The district court certified the class and granted partial summary judgment in favor of Bridgeview on Affordable Digital’s liability for faxes sent within the approved 20-mile radius, and entered judgment against Affordable Digital in the amount of $16,000.  After a bench trial, the district court held that Affordable Digital was not liable for faxes sent beyond the approved 20-mile radius, and entered judgment in favor of Affordable Digital.  

This results, however, in a final judgment in which a group of class members obtain recovery even though the defendant is not liable to the class representative.  Both parties appealed to the Seventh Circuit—Bridgeview arguing that the district court erred in finding Affordable Digital not liable for faxes send outside of 20-mile radius, and Affordable Digital arguing that the district court abused its discretion in certifying one class rather than two subclasses and in declining to decertify the class when it was found not liable to the class representative.  

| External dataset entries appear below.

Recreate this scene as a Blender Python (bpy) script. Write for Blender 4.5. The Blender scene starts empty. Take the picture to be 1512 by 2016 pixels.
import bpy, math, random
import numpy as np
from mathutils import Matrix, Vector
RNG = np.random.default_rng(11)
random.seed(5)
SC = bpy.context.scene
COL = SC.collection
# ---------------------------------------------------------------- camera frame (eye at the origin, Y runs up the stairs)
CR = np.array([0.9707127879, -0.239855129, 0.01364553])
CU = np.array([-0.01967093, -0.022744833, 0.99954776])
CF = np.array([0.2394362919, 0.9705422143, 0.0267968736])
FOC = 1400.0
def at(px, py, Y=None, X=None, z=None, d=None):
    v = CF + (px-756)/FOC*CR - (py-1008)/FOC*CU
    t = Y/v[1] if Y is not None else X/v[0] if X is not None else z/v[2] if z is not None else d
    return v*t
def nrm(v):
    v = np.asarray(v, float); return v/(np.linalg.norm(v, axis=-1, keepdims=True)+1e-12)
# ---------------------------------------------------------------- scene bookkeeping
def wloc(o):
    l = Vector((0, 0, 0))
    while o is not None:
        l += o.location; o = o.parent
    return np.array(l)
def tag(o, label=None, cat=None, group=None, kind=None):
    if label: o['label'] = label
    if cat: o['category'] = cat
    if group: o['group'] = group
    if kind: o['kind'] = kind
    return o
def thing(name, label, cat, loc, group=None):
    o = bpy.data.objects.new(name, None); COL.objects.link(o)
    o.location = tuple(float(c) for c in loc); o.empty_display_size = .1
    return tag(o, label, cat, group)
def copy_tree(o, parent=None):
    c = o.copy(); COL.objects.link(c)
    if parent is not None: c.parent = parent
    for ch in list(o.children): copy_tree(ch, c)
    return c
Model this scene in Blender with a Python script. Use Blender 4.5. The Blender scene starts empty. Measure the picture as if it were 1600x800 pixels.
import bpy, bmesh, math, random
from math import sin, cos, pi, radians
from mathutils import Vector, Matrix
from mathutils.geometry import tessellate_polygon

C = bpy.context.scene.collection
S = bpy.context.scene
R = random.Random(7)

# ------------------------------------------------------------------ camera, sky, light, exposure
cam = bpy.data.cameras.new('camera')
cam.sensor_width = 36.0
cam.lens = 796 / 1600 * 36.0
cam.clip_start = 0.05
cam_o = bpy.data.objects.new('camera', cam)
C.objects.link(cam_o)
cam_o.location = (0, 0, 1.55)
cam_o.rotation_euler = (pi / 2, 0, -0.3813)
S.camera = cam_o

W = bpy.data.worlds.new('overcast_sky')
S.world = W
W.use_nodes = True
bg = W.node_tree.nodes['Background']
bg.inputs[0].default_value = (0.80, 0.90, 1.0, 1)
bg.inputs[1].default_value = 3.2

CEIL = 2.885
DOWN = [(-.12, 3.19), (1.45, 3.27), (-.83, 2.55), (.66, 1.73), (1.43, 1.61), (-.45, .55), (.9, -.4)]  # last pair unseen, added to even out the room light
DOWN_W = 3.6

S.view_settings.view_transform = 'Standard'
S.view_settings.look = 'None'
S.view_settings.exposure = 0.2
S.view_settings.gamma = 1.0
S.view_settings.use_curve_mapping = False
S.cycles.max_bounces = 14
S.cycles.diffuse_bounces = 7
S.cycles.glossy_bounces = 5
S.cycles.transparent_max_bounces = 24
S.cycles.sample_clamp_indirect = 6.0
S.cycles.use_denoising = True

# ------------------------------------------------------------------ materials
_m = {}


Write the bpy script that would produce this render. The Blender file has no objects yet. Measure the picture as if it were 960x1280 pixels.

The Seven Circuit noted that “[w]hen a third party acted on the sender’s behalf, district courts … analyzed the sender’s liability under a combination of agency and direct liability theories,” owing to the fact that a sender under Junk Fax provisions is the person “on whose behalf” a third-party sent a fax.  However, the Seventh Circuit held that because a “sender” is the person “on whose behalf” a third-party sent a fax, “agency rules are properly applied to determine whether an action is done ‘on behalf’ of a principal.”  Because there was no evidence that Affordable Digital had authorized B2B to send faxes outside of the approved 20-mile radius, the court affirmed that Affordable Digital was not vicariously liable.

The Seventh Circuit also affirmed the district court’s denial of Affordable Digital’s motion to decertify.  The court held that creating subclasses of fax recipients inside and outside of the 20-mile radius was not necessary because so long as the class representative could adequately protect the interests of both groups.  The court recognized that even though the outcomes “don’t seem to add up,” in that the named plaintiff did not recover while certain class members did, the class representative was in the same position in terms of his advocacy of both groups of class members.

DISCLAIMER: Because of the generality of this update, the information provided herein may not be applicable in all situations and should not be acted upon without specific legal advice based on particular situations.